Freezing Point Depression (ΔTf)
Freezing Point Depression ΔTf
New Freezing Point
Calculation Steps
What Is Freezing Point Depression?
Freezing point depression is a colligative property: dissolving a non-volatile solute in a solvent lowers the temperature at which the solution freezes. The size of the drop depends only on how many solute particles are present, not on their chemical identity. This is why salt is spread on icy roads and why antifreeze keeps a car’s coolant liquid below 0 °C.
The Freezing Point Depression Formula
The freezing point depression is calculated from the molality of the solution, the cryoscopic constant of the solvent, and the van ’t Hoff factor:
ΔTf = i × Kf × m
New freezing point = Tf(solvent) − ΔTf
- • ΔTf = freezing point depression (°C)
- • i = van ’t Hoff factor (number of particles per formula unit)
- • Kf = cryoscopic constant of the solvent (°C·kg/mol)

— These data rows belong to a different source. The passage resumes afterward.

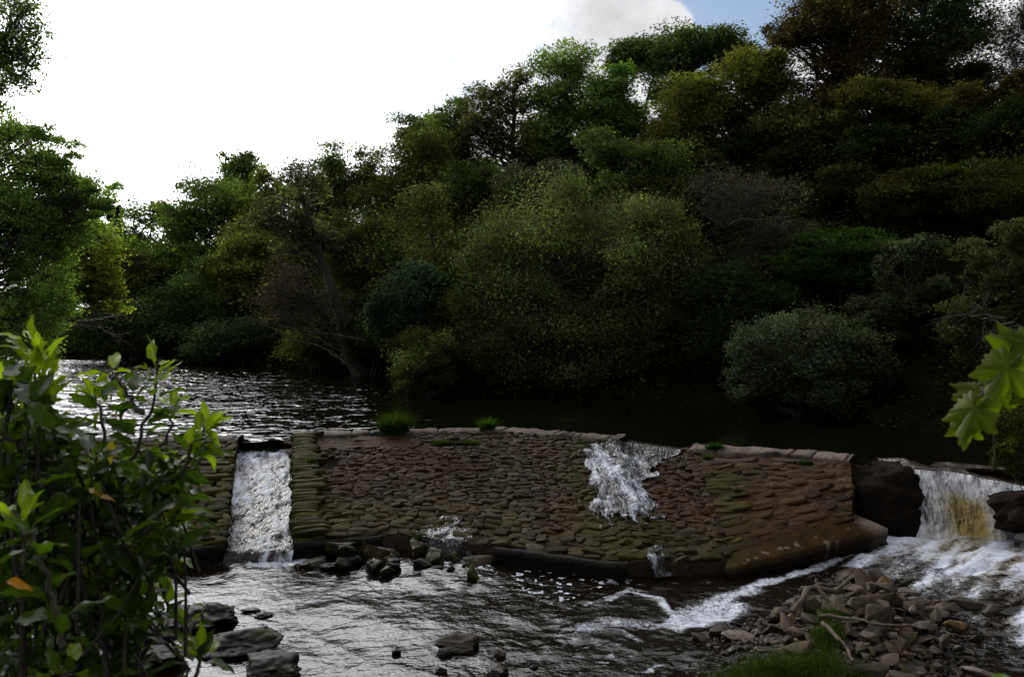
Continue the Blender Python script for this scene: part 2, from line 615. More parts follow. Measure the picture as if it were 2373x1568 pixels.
MOSS = np.array([0.025, 0.025, 0.003])
RUST = np.array([0.034, 0.017, 0.007])
BROWN = np.array([0.023, 0.015, 0.007])
GREYST = np.array([0.05, 0.04, 0.030])


def lay_stones(face, rng, row_h, wid, colf, skip=None, dropf=None, big_t=None, sunk=0.0, j=0.09, th=0.09, metric=False):
    acc = Acc()
    t = 0.02
    Lm = np.linalg.norm(face.at(np.array([0.5]), np.array([0.0])) - face.at(np.array([0.5]), np.array([1.0])))
    W = np.linalg.norm(face.T[-1] - face.T[0])
    Ls = lambda q: np.linalg.norm(face.at(np.array([q]), np.array([0.0])) - face.at(np.array([q]), np.array([1.0])))
    if metric:
        Lm = Ls(0.0)
    while t < 0.985:
        h = row_h * rng.uniform(0.75, 1.25) * (1 + (0.55 * sstep(0.6, 0.95, t) if big_t else 0))
        s = rng.uniform(-0.004, 0.0)
        while s < 1.0:
            w = rng.uniform(*wid) * (1 + (0.35 * sstep(0.6, 0.95, t) if big_t else 0))
            ds = w / W
            tc = t + h / Lm / 2 + rng.normal() * 0.15 * h / Lm
            sc = min(s + ds / 2, 0.9995)
            if s + ds > 1.0:
                ds = 1.0 - s
                w = ds * W
                sc = s + ds / 2
            t0_ = tc
            if metric:
                tc = tc * Lm / Ls(sc)
            if w > 0.06 and tc < 1.0 and not (skip and skip(sc, tc)):
                P = face.at(np.array([sc, min(sc + 0.01, 1), sc]), np.array([tc, tc, tc + 0.02]))
                ax = P[1] - P[0]
                if np.linalg.norm(ax) < 1e-4:
                    ax = np.array([1.0, 0, 0])
                ax /= np.linalg.norm(ax)
                dn = P[2] - P[0]
                az = np.cross(ax, -dn)
                az /= np.linalg.norm(az)
                a, b, c = rot_frame(ax, az, rng, j)
                p = P[0] + c * (-0.03 + rng.normal() * 0.018 - sunk)
                if dropf:
                    p[2] += dropf(sc, tc)
                col = colf(sc, tc, rng) * rng.lognormal(0, 0.28)
                stone_batch(acc, p, a, b, c, np.array([w * 0.52, h * 0.56, th * rng.uniform(0.8, 1.3)]), col, rng, 5)
            tc = t0_
            s += ds
        t += h / Lm * 0.93
    return acc.mesh('stone_facing', True)


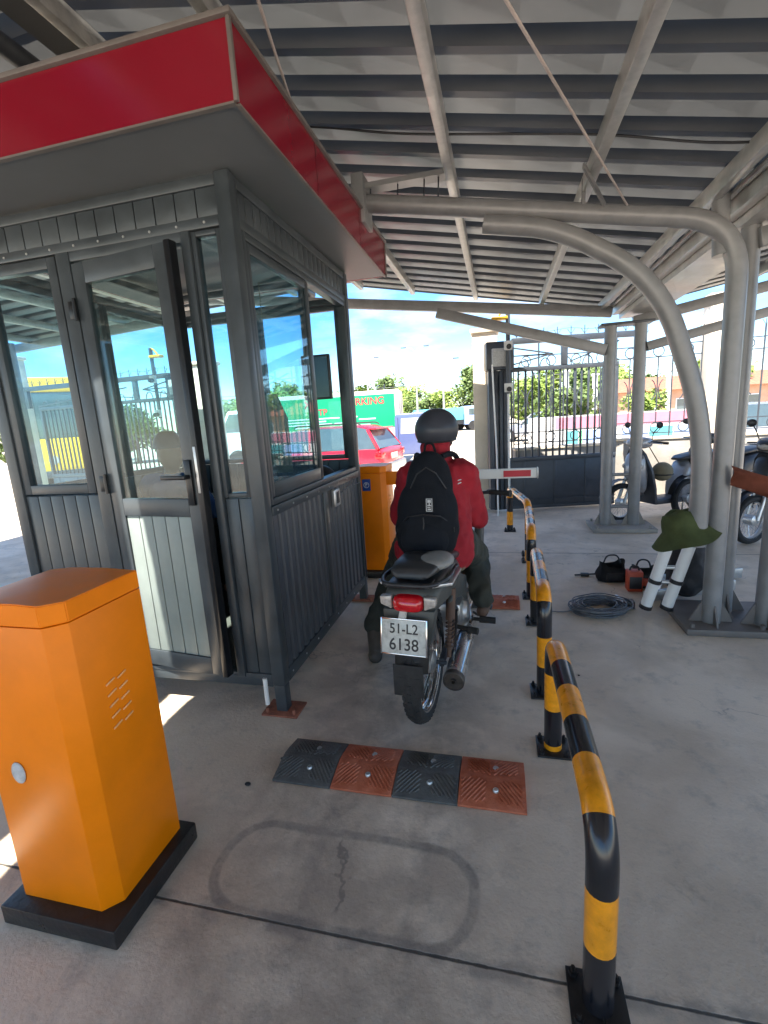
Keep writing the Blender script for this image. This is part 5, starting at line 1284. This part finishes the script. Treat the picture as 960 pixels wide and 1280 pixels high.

- • m = molality of the solution (mol/kg)
Cryoscopic Constants (Kf)
The cryoscopic constant Kf depends on the solvent. Water’s value of 1.86 °C·kg/mol is the most common, but other solvents differ significantly:
| Solvent | Kf (°C·kg/mol) |
|---|---|
| Water | 1.86 |
| Benzene | 5.12 |
| Acetic acid | 3.90 |
| Camphor | 40.0 |
Note: This calculator assumes an ideal dilute solution with a non-volatile solute. The van ’t Hoff factor i equals 1 for non-electrolytes (such as sugar), 2 for fully dissociating salts like NaCl, and 3 for salts like CaCl₂. At higher concentrations, ion pairing reduces the effective value of i, so real measurements may differ slightly from these predictions.